Looking at the Big Picture: What Really Matters

Looking at the Big Picture: What Really Matters

Whenever I get home from work, I find myself scrolling through my Facebook feed, wondering what I've missed.

In these few moments, I see snippets of people's lives - photos, memories, videos, articles and web pages they are interested in.

As I look through this daily update of what people I know are doing, I find myself saying, "Boy, it'd be nice if I had that dress," or "Gee, it'd be great to visit Hawaii like that."

What I forget about Facebook or any social media site is that those are only the moments that people want you to see.

They don't share photos of their nervous breakdowns, their messy closets or the epic house cleaning it took to get their living room that way.

Rather, we share pictures of happy times, positive occurrences or things we think the people who follow us should know.

The other thing I forget is the fact that we are not called to jealousy.

Not even those little fleeting moments.

Instead, if we are having difficulty or a time of shortage in certain areas of our lives, we are called to count it "all joy," as it says in James 1:2.

It's perfectly fine to keep track of your friends' lives and interact with them over social media. However, it is not good to envy what they have or what they are doing.

It isn't a healthy mind set, and it isn't what we see Jesus doing in the Gospel.

In Matthew 8:20, Christ says "Foxes have holes, and birds of the air have nests, but the Son of Man has nowhere to lay his head."

He wandered the world as a homeless man, but continued to give all he had to the people.

He gave his gifts, he gave his talents, he gave his wisdom, he gave his heart and ultimately, he gave his life.

I need to remember that instead of chasing a life that is "worthy" of Facebook shares, I should chase a life worthy of Christ.

I need to give of myself even when I feel spiritually destitute, serve the people when I feel broken and rise above the circumstances when I am faced with difficulty.

It can be hard in this world so bent on "getting more," but sometimes what is more is actually less and the things we so desire end up being hollow.

What good is a perfect life, a perfect home and a perfect Facebook photo if it does nothing for the Kingdom?

What good is a life lived in the present, storing up treasures here on earth while your spiritual vault remains empty?

Instead of asking myself, "Why isn't my life like so-and-so's life?" I need to ask myself, "Why isn't my life like Jesus' life?"

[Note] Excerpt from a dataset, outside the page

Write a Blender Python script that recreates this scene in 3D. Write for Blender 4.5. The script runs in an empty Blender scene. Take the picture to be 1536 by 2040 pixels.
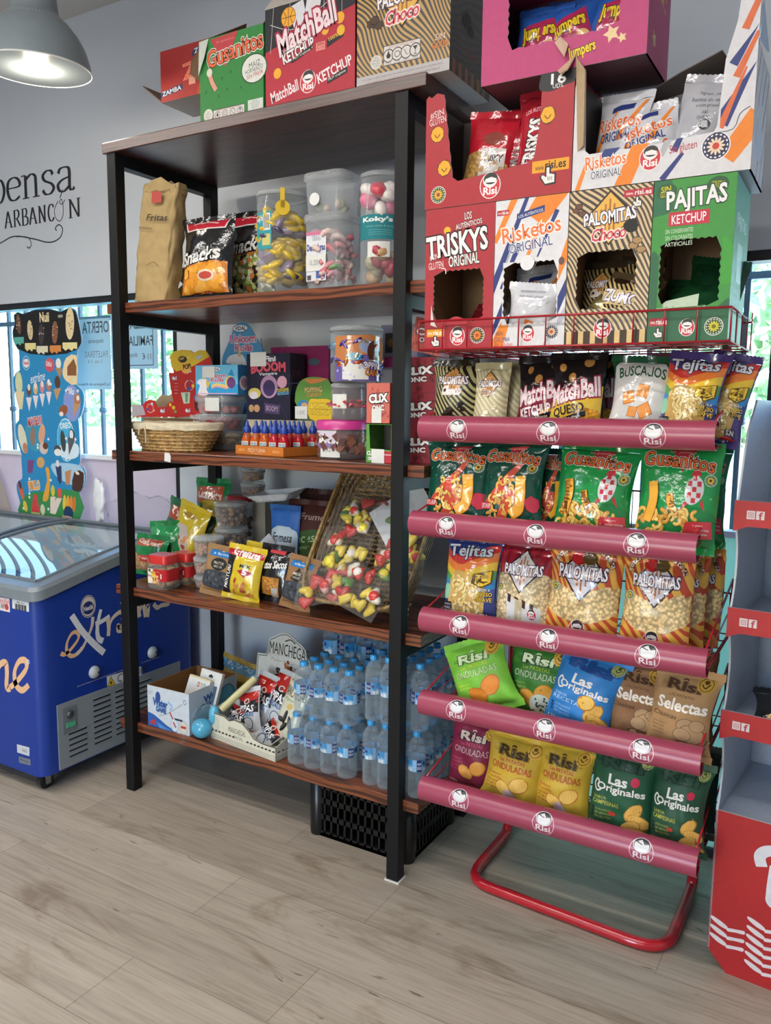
import bpy, bmesh, math, random
from math import sin, cos, pi, radians
from mathutils import Vector, Matrix, noise
from mathutils.geometry import tessellate_polygon
random.seed(7)
SC = bpy.context.scene
COL = SC.collection
# ---------------------------------------------------------------- camera
FPX = 1618.4
CAM = Vector((2.3592, -2.0681, 1.4776))
YAW, PITCH, ROLL = .53, .1292, .011
_f = Vector((-sin(YAW)*cos(PITCH), cos(YAW)*cos(PITCH), -sin(PITCH)))
_r = Vector((cos(YAW), sin(YAW), 0)); _u = _r.cross(_f)
_r, _u = cos(ROLL)*_r + sin(ROLL)*_u, -sin(ROLL)*_r + cos(ROLL)*_u
cd = bpy.data.cameras.new('camera'); cam = bpy.data.objects.new('camera', cd); COL.objects.link(cam)
cd.sensor_fit = 'HORIZONTAL'; cd.sensor_width = 36; cd.lens = FPX/1536*36; cd.clip_start = .02; cd.clip_end = 200
cam.matrix_world = Matrix(((_r.x, _u.x, -_f.x, CAM.x), (_r.y, _u.y, -_f.y, CAM.y), (_r.z, _u.z, -_f.z, CAM.z), (0, 0, 0, 1)))
SC.camera = cam
def ray(x, y): return _f + ((x-768)/FPX)*_r - ((y-1020)/FPX)*_u
def _at(i, x, y, v):
    d = ray(x, y); return CAM + d*((v-CAM[i])/d[i])
def aX(x, y, v): return _at(0, x, y, v)
def aY(x, y, v): return _at(1, x, y, v)
def aZ(x, y, v): return _at(2, x, y, v)
# ---------------------------------------------------------------- world, lights, exposure
SC.view_settings.view_transform = 'Standard'; SC.view_settings.look = 'None'
SC.view_settings.exposure = -0.18; SC.view_settings.gamma = 1.0; SC.view_settings.use_curve_mapping = False
SC.cycles.use_denoising = True
SC.cycles.max_bounces = 10; SC.cycles.transparent_max_bounces = 24
SC.cycles.diffuse_bounces = 3; SC.cycles.glossy_bounces = 4; SC.cycles.transmission_bounces = 6
SC.cycles.caustics_reflective = False; SC.cycles.caustics_refractive = False
SC.cycles.sample_clamp_indirect = 4.0
W = bpy.data.worlds.new('sky'); SC.world = W; W.use_nodes = True
nt = W.node_tree; bg = nt.nodes['Background']
sky = nt.nodes.new('ShaderNodeTexSky'); sky.sky_type = 'NISHITA'
sky.sun_elevation = radians(48); sky.sun_rotation = radians(200); sky.sun_disc = False; sky.altitude = 900; sky.dust_density = .6
nt.links.new(sky.outputs[0], bg.inputs[0]); bg.inputs[1].default_value = 2.1
def lamp(name, kind, loc, power, color=(1, 1, 1), size=.2, size_y=None, rot=(0, 0, 0), target=None):
    l = bpy.data.lights.new(name, kind); l.energy = power; l.color = color
    if kind == 'AREA':
        l.size = size
        if size_y: l.shape = 'RECTANGLE'; l.size_y = size_y
    elif kind == 'SUN': l.angle = size
    else: l.shadow_soft_size = size
    o = bpy.data.objects.new(name, l); COL.objects.link(o); o.location = loc; o.rotation_euler = rot
    return o
lamp('sun_light', 'SUN', (0, 6, 8), 13, (1, .97, .93), radians(.5), rot=(radians(32), 0, radians(-25)))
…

If we walk in faith, follow Christ and actually take up that cross and bear it, we can move mountains. We can heal the sick, feed the hungry, provide for the poor and save souls in the process.

I can't think of another picture I'd be more proud to have on my profile.

Can you?

Let's quit looking social media as some kind of guide to success, gather up our God-given lives and go change the world.

If one picture can speak a thousand words, think of what the big picture is saying.

The big picture is one only God can see, but I will tell you that working for the Lord and dithering the Gospel is worth more "likes" and "shares" than you will ever get on Facebook.

As they said at the end of each service at my old church, "Go in peace, and serve the Lord."

The church would say, "Thanks be to God."